Life

Courtesy of Jesi Taylor Cruz

What I Really Think When People Ask, "Is That Baby Yours?

I'm a Black mom with vitiligo, a skin disorder that results in depigmentation, raising an Afro-Latinx child, so I can safely, and sadly, say that I've had people ask me, "Is that baby yours?" more times than is acceptable. (Hint: the "acceptable" amount of times to ask anyone this question is precisely zero.) The number of times I've had to say, "I'm the mom," or, when standing next to my partner as he holds our child, "We're together," is annoying and frustrating and exhausting.

If we were all the same skin color, or had the same hair type, I highly doubt I'd be fielding the same type of questions.

Unfortunately, a large number of strangers asking me questions as if I somehow do not belong is nothing new. Growing up, I was a dark-skinned Black girl who lived with my light-skinned mom and her light-haired, blue-eyed husband. Shortly after they got married, my sister was born: a blond-haired, green-eyed, fair-skinned girl. I didn’t resemble my family members and there were countless moments during family outings in which people would ask me if I needed help, if I belonged with the people I was with, or if I was simply lost.

As a kid those moments felt strange and frustrating. I’d wonder why they were asking me those questions and eventually it made me question myself, my identity, and whether or not I did actually belong.

Courtesy of Jesi Taylor Cruz

Decades later, when I worked as a nanny in Brooklyn, I’d watch parents, babysitters, and other nannies talk to each other on playgrounds, at the park, or at local events, and I’d hear questions and comments I heard as a kid. This time, though, they were directed at caregivers.

“Awww is this your baby?”

“He’s so cute, are you the mom?”

Or the ever-popular, smiling stare into the stroller followed by a simple, “Yours?”

I would only ever hear people ask those questions if the baby and their caregiver had different skin colors. It was most common to hear that question if the caregiver was Black, or a woman of color, and the baby was white or had a very light complexion.

In some cases, like if a child appears to be in danger, it makes sense to ask those types of questions to ensure that a child is safe and with a caregiver who can adequately care for them. But the more I'm asked this question the more I struggle to approach it from a place of understanding. Instead, I grow angry because, honestly, what does it matter?

And then I'm transported back to my childhood, when white people would tell me they were surprised by how “well-spoken” I was, or were so taken back by the fact that I loved to read.

Why do you, stranger, want to know? What is it about my family that makes us appear to be less of a family than, say, whatever version of a family you think we're supposed to look like? And if you are truly fearing for my baby's safety, what it is about me that makes me appear to be an inadequate, potentially dangerous caregiver?
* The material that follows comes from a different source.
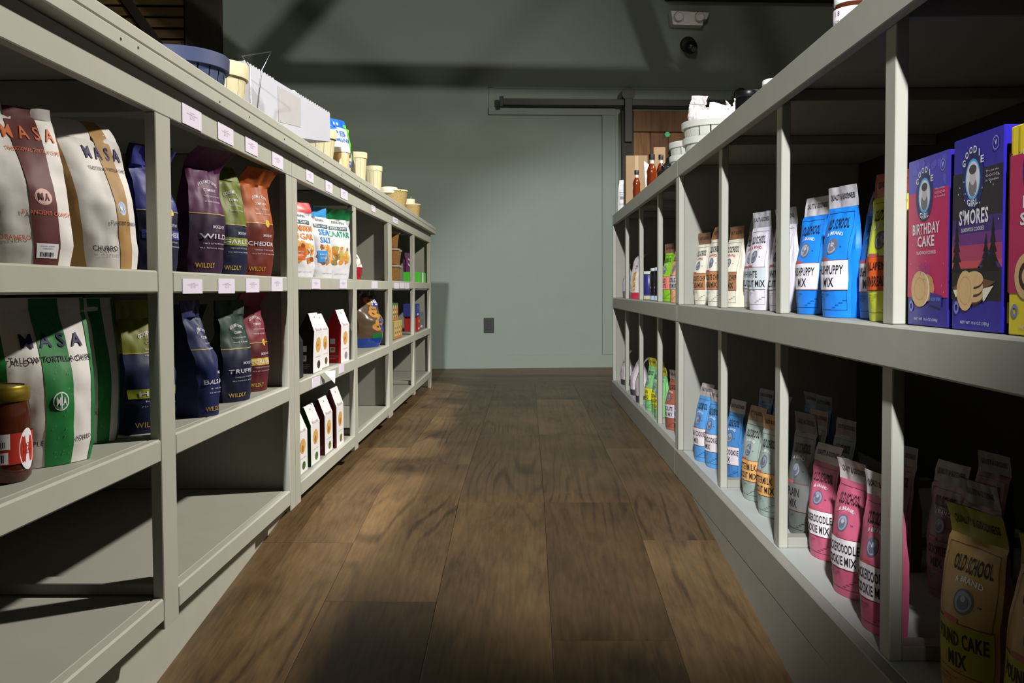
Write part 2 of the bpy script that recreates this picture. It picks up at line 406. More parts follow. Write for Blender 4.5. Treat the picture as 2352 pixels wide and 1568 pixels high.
tag(box('ceiling', -4.2, 4.3, -3.1, 9.0, 4.3, 4.4, CEIL, None, 0), 'dark ceiling', kind='structure')

# ------------------------------------------------------------------ left shelving (three units)
XL = -0.62; LD = -1.16
def lbox(n, xa, xb, y0, y1, z0, z1, p, m=SAGE, bev=0.0015): return box(n, min(xa, xb), max(xa, xb), y0, y1, z0, z1, m, p, bev)
units = [(0.69, 1.529, 1.593, 2.416), (2.416, 3.257, 3.323, 4.14), (4.14, 4.985, 5.05, 5.90)]
lab = ['grey-green cubby shelf unit nearest the viewer on the left of the aisle, three tiers', 'grey-green cubby shelf unit in the middle of the left row, above the cookie packets', 'grey-green cubby shelf unit at the far end of the left row beside the end wall']
for k, (ya, m0, m1, yb) in enumerate(units):
    u = empty('cubby_shelf', (XL, ya, 0), 0, lab[k], 'shelf unit', 'cubby shelf units along the left')
    def lb(n, xa, xb, y0, y1, z0, z1, m=SAGE, bev=0.0015): return lbox(n, xa - XL, xb - XL, y0 - ya, y1 - ya, z0, z1, u, m, bev)
    F0, F1 = XL, XL - 0.019
    e0, e1 = ya + 0.0005, yb - 0.0005
    sw = 0.0545
    zb = 0.052 if k < 2 else 0.052
    lb('stile', F0, F1, e0, e0 + sw, zb, 0.929)
    lb('stile', F0, F1, e1 - sw if k < 2 else e1 - 0.075, e1, zb if k < 2 else 0.0, 0.929)
    lb('stile', F0, F1, m0, m1, zb, 0.929)
    lb('frieze', F0, F1, e0, e1, 0.9295, 0.986)
    dz = 0.004 * k
    for (a, b) in ((e0 + sw, m0), (m1, e1 - (sw if k < 2 else 0.075))):
        a += 0.0003; b -= 0.0003
        lb('rail', F0, F1, a, b, 0.626 + dz, 0.664 + dz, bev=0.003)
        lb('rail', F0, F1, a, b, 0.340 + dz * .7, 0.379 + dz * .7, bev=0.003)
        lb('rail', F0, F1, a, b, 0.067, 0.107, bev=0.003)
        for zt in (0.664 + dz, 0.379 + dz * .7, 0.107):
            lb('shelf_board', F1 - 0.0003, LD, a - 0.02, b + 0.02, zt - 0.018, zt - 0.0004, SAGE_IN)
    for yy in (e0 + 0.018, e1 - 0.036 - (0 if k < 2 else 0.02)):
        for z0, z1 in ((0.107, 0.340), (0.379 + dz, 0.626), (0.665 + dz, 0.985)):
            lb('divider_panel', F1 - 0.0005, LD, yy, yy + 0.018, z0, z1, SAGE_IN)
    lb('cross_rail', F1 - 0.0005, LD, m0 + 0.012, m0 + 0.05, 0.1075, 0.128, SAGE_IN)
    lb('cross_rail', F1 - 0.0005, LD, m0 + 0.012, m0 + 0.05, 0.93, 0.985, SAGE_IN)
    lb('back_panel', LD - 0.0005, LD - 0.012, e0, e1, 0.05, 0.985, SHADE_BACK)
    lb('toe_board', -0.708, -0.724, e0, e1, zf(ya), 0.062)
    lb('toe_cleat', -0.70, -0.7075, m0 - 0.42, m0 - 0.16, 0.03, 0.066)
ct = empty('countertop', (-0.592, 0.62, 0.9865), 0, 'long grey-green painted wooden countertop over the left shelves', 'countertop')
box('lower_board', -0.61, 0.0, 0, 5.34, 0.0, 0.0235, SAGE, ct, 0.002)
box('upper_board', -0.612, -0.001, 0, 5.342, 0.024, 0.0465, SAGE, ct, 0.003)
nh = mat((34, 32, 28), 0.8)
for i, yy in enumerate([0.72, 0.78, 1.15, 1.34, 1.62, 1.86, 2.05, 2.3, 2.62, 2.9, 3.15]):
    n = lathe('nail_hole', [(0.0022, 0), (0.0022, 0.0006)], nh, ct, 8); n.rotation_euler = (0, R(90), 0); n.location = (0.0002, yy, 0.011 + 0.004 * math.sin(i * 2.3))

# ------------------------------------------------------------------ right shelving (two units of four bays)
XR = 0.505; RD = 1.10
runits = [(0.70, [1.318, 1.900, 2.478], 3.091), (3.091, [3.665, 4.27, 4.87], 5.42)]
labr = ['grey-green slatted shelf unit nearest the viewer on the right of the aisle, two tiers', 'grey-green slatted shelf unit at the far end of the right row beside the barn door']
for k, (ya, st, yb) in enumerate(runits):
    u = empty('open_shelf', (XR, ya, 0), 0, labr[k], 'shelf unit', 'open shelf units along the right')
    def rb(n, xa, xb, y0, y1, z0, z1, m=SAGE, bev=0.0015): return box(n, xa - XR, xb - XR, y0 - ya, y1 - ya, z0, z1, m, u, bev)
    e0, e1 = ya + 0.0004, yb - 0.0004
    I = XR + 0.0185
    rb('top_rail', XR, I, e0, e1, 1.003, 1.061)
    rb('middle_rail', XR, I, e0, e1, 0.517, 0.577, bev=0.003)
    rb('fascia', XR - 0.006, XR + 0.016, e0, e1, 0.0, 0.087, SAGE_DARK, bev=0.002)
    rb('bottom_board', XR + 0.0165, RD, e0, e1, 0.069, 0.0868, mat((176, 180, 176), 0.5, 0.3, var=0.05, bump=0.1, scale=14))
    rb('shelf_board', I + 0.0005, RD, e0, e1, 0.559, 0.5766, SAGE_IN)
    for y0 in (e0, e1 - 0.0305):
        rb('stile', XR + 0.0005, I, y0, y0 + 0.0305, 0.0875, 0.5168); rb('stile', XR + 0.0005, I, y0, y0 + 0.0305, 0.5772, 1.0028)
        yy = y0 + (0.012 if y0 == e0 else 0.0005)
        for z0, z1 in ((0.087, 0.5588), (0.577, 1.04)): rb('divider_panel', I + 0.0005, RD, yy, yy + 0.018, z0, z1, SAGE_IN)
    for y0 in st:
        rb('stile', I + 0.0006, I + 0.019, y0, y0 + 0.038, 0.087, 0.5588); rb('stile', I + 0.0006, I + 0.019, y0, y0 + 0.038, 0.577, 1.0398)
        rb('cross_rail', I + 0.0195, RD, y0 + 0.001, y0 + 0.037, 0.087, 0.109, SAGE_IN)
        rb('cross_rail', I + 0.0195, RD, y0 + 0.010, y0 + 0.028, 1.015, 1.0398, SAGE_IN)
    rb('back_panel', RD + 0.0005, RD + 0.012, e0, e1, 0.0, 1.04, SHADE_BACK)
    if k == 0: rb('plinth_board', XR - 0.005, XR + 0.012, e0, 2.82, -0.26, -0.001, SAGE_DARK)
    else: rb('plinth_board', XR + 0.03, XR + 0.045, e0, e1, 0.0, 0.068, SAGE)
ctr = box('countertop', 0, RD - XR + 0.03 - 0.019, 0, 4.72, 0, 0.0205, SAGE_IN, None, 0.002); ctr.location = (XR + 0.019, 0.70, 1.0402)
tag(ctr, 'grey-green painted board countertop over the right shelves', 'countertop')

# ------------------------------------------------------------------ things on the end wall
t = empty('barn_door_track', label='black steel sliding door track bar on the end wall', cat='track'); onwall(t)
box('rail_bar', -0.20, 2.3, -0.075, -0.066, 2.065, 2.115, BLACK, t, 0.002)
for x in (-0.17, 0.55, 1.3, 2.1):
    o = lathe('standoff', [(0.016, 0), (0.016, 0.066)], BLACK, t, 12); o.rotation_euler = (R(90), 0, 0); o.location = (x, 0, 2.09)
box('end_stop', -0.215, -0.185, -0.085, -0.06, 2.05, 2.13, BLACK, t, 0.003)
d = empty('barn_door', label='dark brown plank sliding barn door with black frame hanging at right', cat='door'); onwall(d)
x = 0.84
i = 0
while x < 1.95:
    box('board', x, x + 0.137, -0.062, -0.036, 0.03, 1.86, BARN, d, 0.003).location = (0, 0, 0); x += 0.14; i += 1
box('top_board', 0.84, 1.96, -0.064, -0.034, 1.865, 2.03, BARN, d, 0.003)
box('door_stile', 0.745, 0.838, -0.07, -0.034, 0.02, 2.03, DARKWOOD, d, 0.003)
box('door_stile', 1.962, 2.05, -0.07, -0.034, 0.02, 2.03, DARKWOOD, d, 0.003)
o = lathe('sticker', [(0.022, 0), (0.022, 0.0015)], mat((90, 210, 140), .5), d, 6); o.rotation_euler = (R(90), 0, 0); o.location = (1.11, -0.0625, 1.845)
for x in (0.795, 1.69):
    hs = box('hanger_strap', x - 0.03, x + 0.03, -0.096, -0.090, 1.78, 2.12, BLACK, d, 0.002)
    o = lathe('wheel', [(0.02, -0.012), (0.052, -0.012), (0.052, -0.008), (0.046, 0), (0.052, 0.008), (0.052, 0.012), (0.02, 0.012)], BLACK, hs, 24); o.rotation_euler = (R(90), 0, 0); o.location = (x, -0.081, 2.155)
o = empty('emergency_light', label='white two-headed emergency light high on the end wall', cat='emergency light'); onwall(o)
prism('housing', [(1.13, 2.80), (1.43, 2.79), (1.415, 2.74), (1.385, 2.735), (1.38, 2.69), (1.145, 2.695), (1.14, 2.745)], -0.09, -0.001, PLASTIC_W, o)
for x in (1.185, 1.35):
    h = lathe('lamp_head', [(0.02, 0), (0.034, 0.02), (0.036, 0.055), (0.03, 0.06), (0.028, 0.05)], PLASTIC_W, o, 20); h.rotation_euler = (R(112), 0, 0); h.location = (x, -0.085, 2.765)
o = empty('dome_camera', label='black ball security camera on the end wall below the emergency light', cat='camera'); onwall(o)
h = lathe('mount', [(0.062, 0), (0.062, 0.02), (0.055, 0.034), (0.03, 0.045)], BLACK, o, 24); h.rotation_euler = (R(90), 0, 0); h.location = (1.285, -0.001, 2.56)
h = lathe('ball', [(0.008, -0.055), (0.035, -0.043), (0.052, -0.018), (0.055, 0.0), (0.048, 0.028), (0.03, 0.046), (0.008, 0.055)], mat((24, 24, 24), 0.25, 0.5), o, 24); h.location = (1.29, -0.075, 2.525)
h = lathe('lens', [(0.022, 0), (0.022, 0.008), (0.014, 0.01)], mat((92, 90, 92), 0.2, 0.5), o, 20); h.rotation_euler = (R(128), 0, R(12)); h.location = (1.305, -0.118, 2.497)
o = empty('wall_outlet', label='black duplex power outlet plate on the end wall', cat='outlet'); onwall(o)
box('cover_plate', -0.345, -0.265, -0.007, -0.0005, 0.285, 0.403, BLACK, o, 0.003)
for z in (0.323, 0.365): box('socket', -0.322, -0.288, -0.0095, -0.007, z - 0.014, z + 0.014, mat((34, 34, 34), 0.4), o, 0.004)
# timber post and slatted shutter at the left end of the wall
o = box('timber_post', -2.62, -2.347, -0.05, 0.12, 0.0, 3.6, DARKWOOD, None, 0.006); onwall(o, 'dark timber post closing the left end of the green wall', 'post')
s = empty('slatted_shutter', label='brown wooden slatted shutter with a dark diagonal brace at upper left', cat='shutter'); onwall(s)
z = 0.05
while z < 3.5:
    box('slat', -3.5, -2.64, 0.0, 0.03, z, z + 0.066, BARNX, s, 0.003); z += 0.084
box('shutter_stile', -3.6, -3.5, -0.01, 0.04, 0.0, 3.55, DARKWOOD, s, 0.003)
b = box('brace', -0.035, 0.035, -0.03, -0.002, -0.55, 0.55, DARKWOOD, s, 0.003); b.location = (-3.03, 0, 2.80); b.rotation_euler = (0, R(-35), 0)
box('backing', -3.5, -2.64, 0.034, 0.04, 0.0, 3.5, BLACK, s, 0)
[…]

A little over 10% of married couples in the United States are interracial or interethnic, according to the U.S. Census Bureau. An estimated 135,000 children are adopted in the U.S. each year, as reported by the Adoption Network. Upwards of 3.7 million U.S. children have an LGBTQ parent, according to the Family Equality Council. It should go without saying — but, apparently, it must be said — that families aren’t defined by how they look. Yet families who don't fit a certain stereotype are often questioned, and, as Dr. Elizabeth Hordge-Freeman, PhD, professor and sociologist, wrote in her award-winning book The Color of Love: Racial Features, Stigma, and Socialization in Black Brazilian Families, "racialized features are a point of comparison for parents." When step-parents and step-children, multiracial families, adoptive families, foster families, and other types of families made up of people who may not physically resemble each other are forced to explain themselves, racial hierarchies and racial stigma are legitimized.

Author's personal photo.

When someone asked me if my baby is mine, I see their inquiry for what it truly is: another microaggression that Black people and people of color experience on a daily basis. Whether someone has the best of intentions or not, when they ask this question they're creating a moment in which I am forced to be reminded of how my Blackness is viewed by others, how it informs their assumptions of me and my family, and how their singular view of a family does not include me and mine.

And then I'm transported back to my childhood, when white people would tell me they were surprised by how “well-spoken” I was, or were so taken back by the fact that I loved to read.

So, before you ask someone if a baby is theirs, ask yourself why you feel the need to ask them that question in the first place. If you're at the park or the grocery store or anywhere and you get the urge to ask someone holding a baby if they're the nanny, the babysitter, or the mother, ask yourself how their answer will impact you. Ask yourself why it matters. Find out what's driving your curiosity. Because my family doesn't exist to simply enlighten you on the vast array of family makeups. We're just a family, trying to enjoy our day, just like any other family you will inevitably encounter.

And I'm just a mom, trying to enjoy motherhood without the judgmental comments of others.